(CMR) The Jamaica Broadcasting Commission issued a Directive on Tuesday requiring broadcasters to take immediate steps to prevent the transmission of any recorded material that promotes or glorifies illegal activities such as scamming, drug use, or gun violence.
Under the Television and Sound Broadcasting Regulations, the Commission now requires an immediate halt to the transmission of any audio or video recording, live song, or speech that promotes and/or glorifies scamming. Music promoting the illegal use or abuse of drugs such as ‘Molly’, illegal or harmful use of guns or other offensive weapons, “jungle justice,” or any other form of illegal or criminal activity should not receive airplay.
The Commission also ordered that any edited song which directly or indirectly promotes scamming, illegal drugs, illegal or harmful use of guns or other offensive weapons, jungle justice, or any form of illegal or criminal activity not be played. This includes live editing and original edits (e.g. edits by producer/label) as well as the use of near-sounding words as substitutes for offensive lyrics, expletives, or profanities.

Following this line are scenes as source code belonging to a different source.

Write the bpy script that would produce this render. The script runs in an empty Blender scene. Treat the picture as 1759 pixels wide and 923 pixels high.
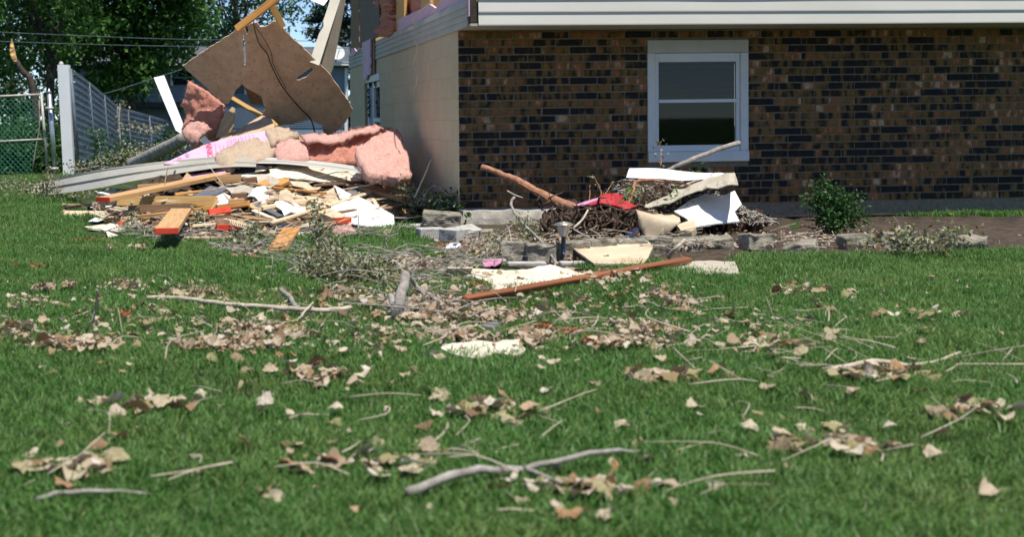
import bpy, bmesh, math, random
import numpy as np
from mathutils import Vector, Matrix, noise
from mathutils.geometry import delaunay_2d_cdt

random.seed(7)
R = math.radians
SC = bpy.context.scene
COL = SC.collection

# ------------------------------------------------------------------ camera, sky, sun, exposure
F_PX, CX, CY = 2400.0, 600.0, 298.5          # focal length and principal point of the photograph (1200 x 597 picture)
CAM_Z, TANP, ROLL = 1.0, 0.03883, 0.0125
FRAME = (0.0, 0.0, 1759.0, 923.0)            # window of the picture plane that the frame shows
_p = math.atan(TANP)
FWD = Vector((0, math.cos(_p), -math.sin(_p)))
_r0, _u0 = Vector((1, 0, 0)), Vector((0, math.sin(_p), math.cos(_p)))
RGT = _r0 * math.cos(ROLL) - _u0 * math.sin(ROLL)
UP = _r0 * math.sin(ROLL) + _u0 * math.cos(ROLL)
CAM = Vector((0, 0, CAM_Z))
cd = bpy.data.cameras.new('camera'); cam = bpy.data.objects.new('camera', cd); COL.objects.link(cam)
cam.matrix_world = Matrix(((RGT.x, UP.x, -FWD.x, CAM.x), (RGT.y, UP.y, -FWD.y, CAM.y), (RGT.z, UP.z, -FWD.z, CAM.z), (0, 0, 0, 1)))
fw, fh = FRAME[2] - FRAME[0], FRAME[3] - FRAME[1]
cd.sensor_width = 36; cd.sensor_fit = 'HORIZONTAL'
cd.lens = 36 * F_PX / fw
cd.shift_x = ((FRAME[0] + FRAME[2]) / 2 - CX) / fw
cd.shift_y = -((FRAME[1] + FRAME[3]) / 2 - CY) / fw
cd.clip_start, cd.clip_end = 0.1, 2000
cd.dof.use_dof = True; cd.dof.focus_distance = 12.6; cd.dof.aperture_fstop = cd.lens / 14.0
SC.camera = cam

SUN = Vector((0.20, -0.33, 1.0)).normalized()     # towards the sun
elev = math.asin(SUN.z); azim = math.atan2(SUN.x, SUN.y)
world = bpy.data.worlds.new('World'); SC.world = world; world.use_nodes = True
wn = world.node_tree.nodes; wl = world.node_tree.links
bg = wn['Background']
sky = wn.new('ShaderNodeTexSky'); sky.sky_type = 'NISHITA'; sky.sun_disc = False
sky.sun_elevation = elev; sky.sun_rotation = azim; sky.altitude = 1500; sky.air_density = 0.7; sky.dust_density = 0.0; sky.ozone_density = 3.0
wl.new(sky.outputs[0], bg.inputs[0]); bg.inputs[1].default_value = 0.13
sd = bpy.data.lights.new('sun', 'SUN'); sd.energy = 4.8; sd.angle = R(0.53); sd.color = (1.0, 0.95, 0.87)
so = bpy.data.objects.new('sun', sd); COL.objects.link(so)
so.rotation_euler = (-SUN).to_track_quat('-Z', 'Y').to_euler(); so.location = (5, -5, 20)
vs = SC.view_settings
vs.view_transform = 'Standard'; vs.look = 'None'; vs.exposure = 0.30; vs.gamma = 1.0; vs.use_curve_mapping = False
SC.cycles.max_bounces = 6; SC.cycles.transparent_max_bounces = 8; SC.cycles.use_denoising = True

# ------------------------------------------------------------------ placing helpers
def ray(px, py):
    return FWD + RGT * ((px - CX) / F_PX) + UP * (-(py - CY) / F_PX)
def D(px, py, d):                       # the point seen at that picture position, d metres away
    return CAM + ray(px, py) * d
def G(px, py, z=0.0):                   # the point seen there at height z
    r = ray(px, py); return CAM + r * ((z - CAM_Z) / r.z)
def gd(px, py, z=0.0):
    r = ray(px, py); return (z - CAM_Z) / r.z
def plane3(a, b, c):                    # a, b, c = (px, py, depth): a true plane in space
    A = np.array([[q[0], q[1], 1.0] for q in (a, b, c)]); v = np.linalg.solve(A, np.array([1.0 / q[2] for q in (a, b, c)]))
    return lambda x, y: D(x, y, 1.0 / (v[0] * x + v[1] * y + v[2]))
def terrain(x, y):
    z = 0.018 * noise.noise(Vector((x * 0.5, y * 0.5, 3.1))) + 0.010 * noise.noise(Vector((x * 1.7, y * 1.7, 9.0)))
    t = max(0.0, y - 24.0)
    z -= 2.6 * (1 - math.exp(-(t / 42.0) ** 1.4)) if t > 0 else 0
    return z

# ------------------------------------------------------------------ object helpers
def tag(o, label=None, cat=None, group=None, kind=None):
    if label: o['label'] = label
    if cat: o['category'] = cat
    if group: o['group'] = group
    if kind: o['kind'] = kind
    return o
def thing(name, loc, label, cat, group=None):
    o = bpy.data.objects.new(name, None); o.empty_display_size = 0.1; COL.objects.link(o); o.location = loc
    return tag(o, label, cat, group)
def world_of(o):
    m = o.matrix_basis.copy()
    return (world_of(o.parent) @ o.matrix_parent_inverse @ m) if o.parent else m
def child(o, parent):
    o.parent = parent; o.matrix_parent_inverse = world_of(parent).inverted(); return o
def mesh_obj(name, verts, faces, m, parent=None, smooth=False, origin=None):
    verts = [Vector(v) for v in verts]
    if origin is None:
        origin = sum(verts, Vector()) / max(1, len(verts))
    me = bpy.data.meshes.new(name)
    me.from_pydata([tuple(v - origin) for v in verts], [], faces); me.update()
    if smooth: me.polygons.foreach_set('use_smooth', [True] * len(me.polygons))
    me.materials.append(m)
    o = bpy.data.objects.new(name, me); o.location = origin; COL.objects.link(o)
    if parent: child(o, parent)
    return o
def np_obj(name, V, Fc, m, parent=None, smooth=False):
    """V (n,3) array, Fc (k,3 or 4) array of faces."""
    me = bpy.data.meshes.new(name); n = len(V); k, w = Fc.shape
    me.vertices.add(n); me.vertices.foreach_set('co', np.asarray(V, dtype=np.float32).ravel())
    me.loops.add(k * w); me.loops.foreach_set('vertex_index', Fc.astype(np.int32).ravel())
    me.polygons.add(k); me.polygons.foreach_set('loop_start', (np.arange(k) * w).astype(np.int32))
    if smooth: me.polygons.foreach_set('use_smooth', np.ones(k, dtype=bool))
    me.update(calc_edges=True); me.validate()
    me.materials.append(m)
    o = bpy.data.objects.new(name, me); COL.objects.link(o)
    if parent: child(o, parent)
    return o
BOXF = [(0, 1, 3, 2), (4, 6, 7, 5), (0, 4, 5, 1), (2, 3, 7, 6), (0, 2, 6, 4), (1, 5, 7, 3)]
def box_vf(x0, x1, y0, y1, z0, z1):
    return [(x, y, z) for x in (x0, x1) for y in (y0, y1) for z in (z0, z1)], BOXF
def bevel_mesh(name, x0, x1, y0, y1, z0, z1, b, m, seg=1, jit=0.0):
    bm = bmesh.new(); v, f = box_vf(x0, x1, y0, y1, z0, z1)
    vs_ = [bm.verts.new(q) for q in v]; [bm.faces.new([vs_[i] for i in q]) for q in f]
    bmesh.ops.recalc_face_normals(bm, faces=bm.faces)
    if b > 0: bmesh.ops.bevel(bm, geom=list(bm.edges), offset=b, segments=seg, affect='EDGES')
    if jit:
        for q in bm.verts: q.co += Vector((random.uniform(-jit, jit), random.uniform(-jit, jit), random.uniform(-jit, jit)))
    me = bpy.data.meshes.new(name); bm.to_mesh(me); bm.free(); me.materials.append(m); return me
def place(name, me, mw, parent=None):
    o = bpy.data.objects.new(name, me); COL.objects.link(o); o.matrix_world = mw; 
    o.location, o.rotation_euler, o.scale = mw.to_translation(), mw.to_euler(), mw.to_scale()
    if parent: child(o, parent)
    return o
def frame_mat(origin, xdir, up):
    x = Vector(xdir).normalized(); y = Vector(up).cross(x).normalized(); z = x.cross(y)
    return Matrix(((x.x, y.x, z.x, origin.x), (x.y, y.y, z.y, origin.y), (x.z, y.z, z.z, origin.z), (0, 0, 0, 1)))

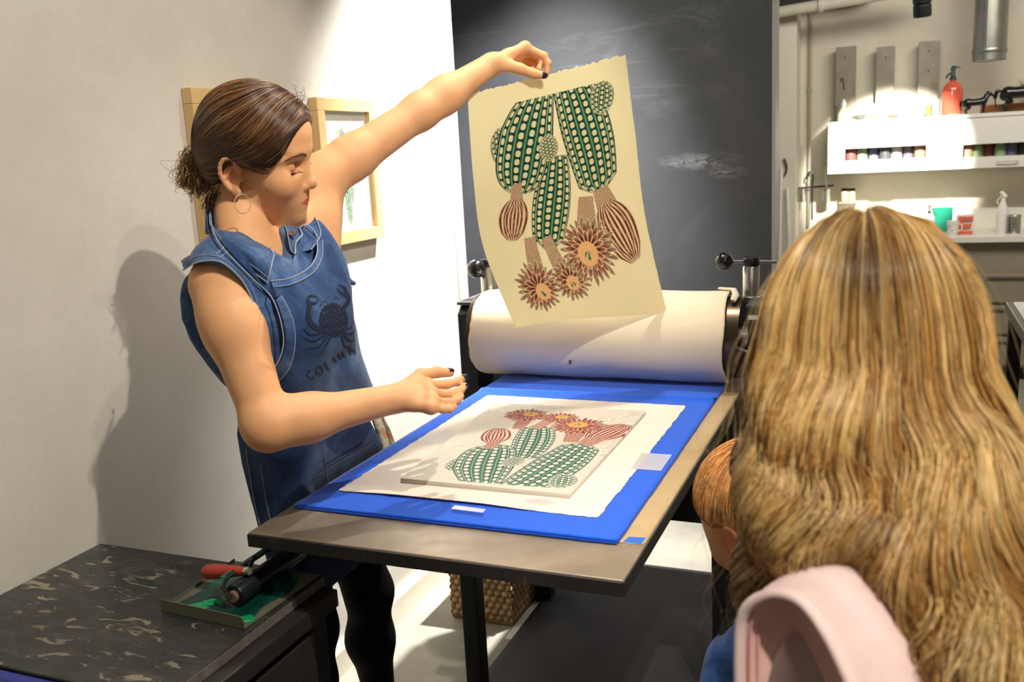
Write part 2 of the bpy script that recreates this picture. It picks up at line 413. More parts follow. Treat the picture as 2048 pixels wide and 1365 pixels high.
struct('baseboard_left', bbd, mat('baseboard_paint', srgb(222, 214, 196), .45, var=.08))
# pale boxed-in corner and the dark beam and pipe above it
struct('trim_3', MB().box((-.80, 6.42, 0), (-.635, 6.70, 2.31), .004), mat('cream_gloss_paint', srgb(228, 221, 203), .4))
struct('trim_4', MB().box((-1.2, 6.45, 2.335), (-.2, 6.70, 2.60)), mat('dark_beam', srgb(40, 42, 38), .7))

def pipe(name, pts, r, m, label, cat, n=16, clips=()):
    o = empty(name, pts[0], label, cat)
    MB().tube(pts, r, n).build('pipe_run', m, o, True)
    for c_, ax in clips: MB().lathe(c_, [(r*1.35, -.012), (r*1.35, .012)], 16, ax).build('bracket', m, o, True)
    return o
M_pipe = mat('painted_pipe', srgb(214, 206, 186), .5, var=.1)
M_galv = mat('galvanised_steel', srgb(168, 166, 156), .34, .75, var=.25, vscale=8)
pipe('heating_pipe', [(-.95, 6.30, 2.26), (.1, 6.30, 2.325)], .034, M_pipe, 'thick cream pipe running level along the top of the cream wall', 'pipe', clips=[((-.48, 6.30, 2.289), (1, 0, 0))])
pipe('conduit', [(-.575, 6.68, .9), (-.575, 6.68, 2.36)], .011, mat('grey_conduit', srgb(160, 156, 140), .5), 'thin upright grey conduit on the cream wall left of the cabinets', 'conduit', 8, clips=[((-.575, 6.68, 1.20), (0, 0, 1)), ((-.575, 6.68, 1.80), (0, 0, 1))])
# ventilation duct
dx_, dz_ = float(ON(1978, 128, 1, 6.3)[0]), float(ON(1978, 122, 1, 6.3)[2])
du = empty('ventilation_duct', (dx_, 6.3, dz_), 'round galvanised duct hanging open-ended above the horse figurines', 'duct')
MB().lathe((dx_, 6.3, dz_), [(.088, 0), (.090, .002), (.090, .5), (.090, 1.1)], 36).build('duct_tube', M_galv, du, True)
MB().lathe((dx_, 6.3, dz_+.045), [(.094, 0), (.0955, .004), (.0955, .018), (.094, .022)], 36).build('collar', M_galv, du, True)
MB().obox((dx_-.02, 6.21, dz_+.6), np.eye(3), (.003, .002, .53)).build('seam', M_galv, du)
# track spotlight: the lamp over the cabinets
lp = P(1845, 34, 4.35)
sl = empty('track_spotlight', lp, 'black cylindrical ceiling spotlight pointing down over the cabinets', 'spotlight')
M_blk = mat('black_enamel', srgb(22, 24, 24), .35)
ax_ = np.array([-.05, -.18, 1.0]); ax_ /= np.linalg.norm(ax_)
MB().lathe(lp, [(.036, 0), (.040, .004), (.040, .052), (.037, .055), (.037, .060), (.041, .063), (.041, .22), (.030, .235)], 28, ax_).build('lamp_body', M_blk, sl, True)
MB().lathe(lp, [(.033, .001), (.033, .006)], 24, ax_).build('lens', mat('lit_lens', (1, 1, 1, 1), **{'Emission Color': (1, .95, .85, 1), 'Emission Strength': 6}), sl)
MB().lathe(lp+ax_*.22, [(.009, 0), (.009, .6)], 12, (0, 0, 1)).build('stem', M_blk, sl, True)

# framed prints on the white wall (their art is drawn further down)
def frame(y0, y1, z0, z1, label, paint, w=.036, dpt=.028):
    x = -1.519
    o = empty('picture_frame', (x, (y0+y1)/2, z0), label, 'picture', 'framed cactus prints on the white wall')
    mb = MB()
    for a, b in (((y0, z0), (y1, z0+w)), ((y0, z1-w), (y1, z1)), ((y0, z0+w), (y0+w, z1-w)), ((y1-w, z0+w), (y1, z1-w))):
        mb.box((x, a[0], a[1]), (x+dpt, b[0], b[1]), .002)
    mb.build('moulding', M_oak, o)
    ny, nz = 170, 300; ys = np.linspace(y0+w*.8, y1-w*.8, ny); zs = np.linspace(z0+w*.8, z1-w*.8, nz)
    Y, Z = np.meshgrid(ys, zs, indexing='ij'); V = np.stack([np.full_like(Y, x+.012), Y, Z], -1).reshape(-1, 3)
    i = np.arange(ny*nz).reshape(ny, nz); F = np.stack([i[:-1, :-1], i[1:, :-1], i[1:, 1:], i[:-1, 1:]], -1).reshape(-1, 4)
    col = paint((Y-ys[0])/(ys[-1]-ys[0]), 1-(Z-zs[0])/(zs[-1]-zs[0]), (ys[-1]-ys[0])/(zs[-1]-zs[0]))
    link('print', meshdata('print', V, F, col.reshape(-1, 3)), M_art, o)
    MB().box((x+.014, y0+w*.8, z0+w*.8), (x+.016, y1-w*.8, z1-w*.8)).build('glass', M_glass, o)
    return o
def woodm(name, c1, c2, vec=(1, 12, 12)):
    t = NT(name); v = t.coord(vec); t.base(t.ramp(t.noise(4, 6, .7, v, .6), [(.3, c1), (.7, c2)])); t.b.inputs['Roughness'].default_value = .5; return t.m
M_oak = woodm('pale_wood', srgb(208, 176, 124), srgb(190, 156, 104), (10, 1, 1))
M_art = attrmat('printed_paper', .8, spec=.2)
def thinglass():
    t = NT('picture_glass'); tr = t.n('ShaderNodeBsdfTransparent'); gl = t.n('ShaderNodeBsdfGlossy'); gl.inputs['Roughness'].default_value = .03
    fr = t.n("ShaderNodeLayerWeight"); fr.inputs[0].default_value = .12; mx = t.n('ShaderNodeMixShader')
    t.l(fr.outputs["Facing"], mx.inputs[0]); t.l(tr.outputs[0], mx.inputs[1]); t.l(gl.outputs[0], mx.inputs[2])
    t.l(mx.outputs[0], t.t.nodes['Material Output'].inputs[0]); return t.m
M_glass = thinglass()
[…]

The Commission said the Directive reinforces its commitment to keeping the airwaves free of harmful content, given the important role traditional media still play as agents of socialization. It pointed out that the use of public airwaves to broadcast songs that promote/glorify illegal activity could give the wrong impression that criminality is an accepted feature of Jamaican culture and society.
It could also unwittingly lend support to moral disengagement and further normalize criminality among vulnerable and impressionable youth and the young adult demographic, the Commission stated in a press release on Tuesday.
Commenting on the Directive, Executive Director of the Commission, Cordel Green, said it was the end product of a wide-ranging process that included focused monitoring, decoding of subculture dialect and urban slangs, deliberations on balancing free expression vis-à-vis protection from harm, and consultations with Industry.
Mr. Green went on to explain that this approach was necessary given the nuances and peculiarities inherent in content regulation.
“Part of the difficulty in dealing with music, especially that which emerges from a subculture, is that it takes time to identify, understand and verify the slangs and colloquial language used. Understandably, new street lingua may take some time before they are normalized or their meanings become well entrenched. The Commission also has to be circumspect in its actions, knowing that regulatory attention can have the unintended consequence of giving exposure to and popularising subcultural phenomenon,” Mr. Green said.
The Executive Director also said that while content regulation must always have regard for the right to freedom of expression, any context in which criminality is presented through music or videos as normal behavior conflicts with the tenets of responsible broadcasting.
The Broadcasting Commission is the regulatory body that is responsible for monitoring radio, television, and cable services in Jamaica. It receives and investigates complaints from the public in relation to these services.